Subsurface Behavior of Spilled Fuel in a Permafrost Environment

This dissertation focuses on the subsurface behavior of spilled fuel consisting of diesel and gasoline, which are subsets of light nonaqueous phase liquids (LNAPLs), in a permafrost environment. Particular emphasis is laid on mobile LNAPL in fractured bedrock. The site chosen for this study is the abandoned Colomac gold mine, 220 kilometers northwest of Yellowknife in the Northwest Territories, where over 50,000 liters of spilled fuel occurred between 1990 and 2003. The site is underlain by fractured bedrock with 0 to 4.6 m of overburden soil. The broad objectives of this work involve determination of contamination extent and LNAPL behavior at the site. Other specific objectives include determination of the major geochemical processes and identification of mechanisms influencing LNAPL movement and accumulation at the site.;Analyses of the groundwater suggested ongoing anaerobic biodegradation of the dissolved LNAPL components.
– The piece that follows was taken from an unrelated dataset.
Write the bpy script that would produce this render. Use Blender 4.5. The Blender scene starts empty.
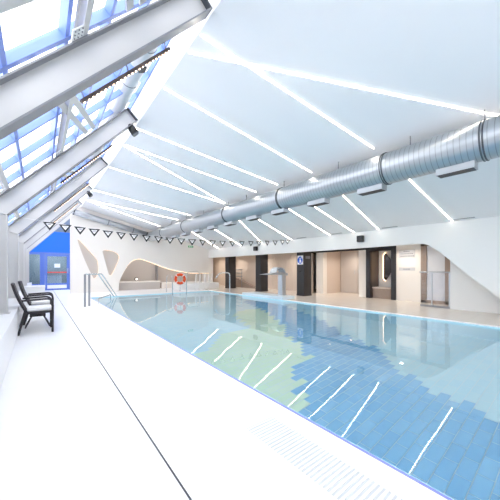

Furthermore, the analyses showed that the water was Ca-SO4 type and the main geochemical processes were gypsum dissolution and carbonate weathering. The analyses underscored the importance of bedrock mineralogical composition on groundwater constituents and geochemical processes.;The laboratory test results involving entrapment of diesel fuel below the water column and admixture of soluble oils with water in the freezing cell showed upward mobility of LNAPL under cyclic freezing, and downward progressive expulsion of the soluble oils ahead of the advancing freezing front. The results corroborated literature findings on cryogenic expulsion ahead of freezing front, and provided new insight into the behavior of trapped LNAPL below the water table when subjected to cyclic freezing.;Both field and laboratory studies were performed to achieve the above-stated objectives. The field study involved site characterization, and the laboratory study involved a top-down freezing experiment using a freezing cell, consisting of parallel glass plates, to evaluate the impact of cyclic freeze-thaw on LNAPL movement The site characterization efforts showed that the LNAPL contamination is limited to the upper section (∼7 m) of the fractured bedrock. The field study showed that water table fluctuations and freezing-induced displacements were active but discontinuous mechanisms contributing to LNAPL migration and accumulation in the formation and monitoring wells at the site.